Like you ironpony, I don't really know. But I think this one belongs in the thread just below "films that made you ill"
Didn't make me physically sick, but grossed me out. It was gratuitous sleaze.
Sam Peckinpah made a lot of morally ambiguous movies. His late work was shockingly bloody for its time as well, and really pushed the limits of the R rating.
What's Straw Dogs supposed to mean? You might as well ask what The Wild Bunch, or Pat Garret and Billy The Kid was supposed to mean. Or for that matter, any of the Transformer movies or any of the Jaws movies.
If his characters acted like you think they should, would the movie have been as tense? Or would have it been boring?
Last edited by banjomike; 08-13-2018 at 08:55 PM..
Like you ironpony, I don't really know. But I think this one belongs in the thread just below "films that made you ill"
Didn't make me physically sick, but grossed me out. It was gratuitous sleaze.
I watched the movie again after a few years and still feel the same way about it as I do not know why certain parts of the plot are in the movie.
SPOILERS
Spoiler
For example, there is a scene where the reverend character comes over to the main character's house for a visit, but the reverend does not care for the main character's views.
However, this is never referred back to again, and the reverend character never becomes part of the plot, so the scene and the character just feel unnecessary.
There is also the underage girl who is trying to get with main character, David Sumner and she has a scene where she is watching David and his wife in bed. This scene also feels unnecessary and it doesn't add anything from what I can tell.
Later on, she tries to seduce David, but David turns her down. She then goes for the mentally challenged character and is killed. However, I do not understand they wrote it so that David turns her down first.
Why not just write it so she goes for the mentally challenged character all along, instead of being turned down by David first? Are the filmmakers trying to say that if David hadn't turned down her invitation, that none of the blood bath would have happened?
If so, I don't think that's fair, since many adult men turn down under age girls, without fearing that doing so, would cause a series of events to happen, that would lead to a blood bath later.
I also do not understand why they had the rape scenario in this story. Basically the villains go over to rape David's wife, and she begins to enjoy the rape with the ex boyfriend villain, but does not enjoy with the other villain after.
However, she never tells David that this happened, and it never motivates the plot afterward. Basically the villains would have attacked David's house to find out what happened to the underage girl anyway, so the rape doesn't change anything in the plot.
Was it put in there for shear shock value and that's it? I got nothing against a rape happening in a movie story, I just feel it needs to further the plot. Maybe if she told David she was raped but enjoyed it as it went along, then that would make David feel emasculated and could motivate him to make decisions to carry the story to a different and perhaps better ending, but since she keeps it a secret, nothing in the plot changes from the rape.

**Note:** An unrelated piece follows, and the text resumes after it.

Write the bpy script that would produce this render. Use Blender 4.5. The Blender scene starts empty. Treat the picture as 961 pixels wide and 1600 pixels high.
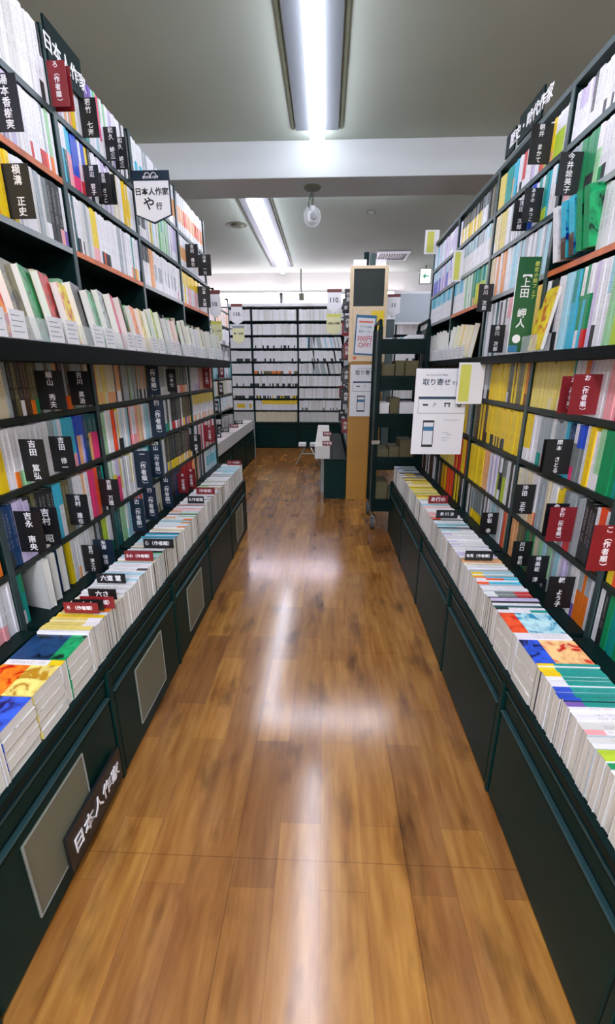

So what do you think, did I miss the points to this movie perhaps?
I saw Straw Dogs in a cinema way back in 1971. I remember the audience were just shocked by it, especially the end section. The rape part was bad. I haven't seen the film for decades, but seem to remember Susan George grew to despise her husband for failing to protect her, even though he didn't know about the rape.
In the end, he decided to stand his ground, and save both their lives by whatever methods were needed. It was strong stuff, and as I said, when the lights came up, the audience seemed shocked by what they had just seen. It made an impression on me at the time, and I have never forgotten it.
But Susan George's character actually enjoyed the rape and seemed to think that the rapist was more of a man than her husband's so why would she despise her husband for failing, when she herself enjoyed the rape? It just seems contradictory or hypocritical of her.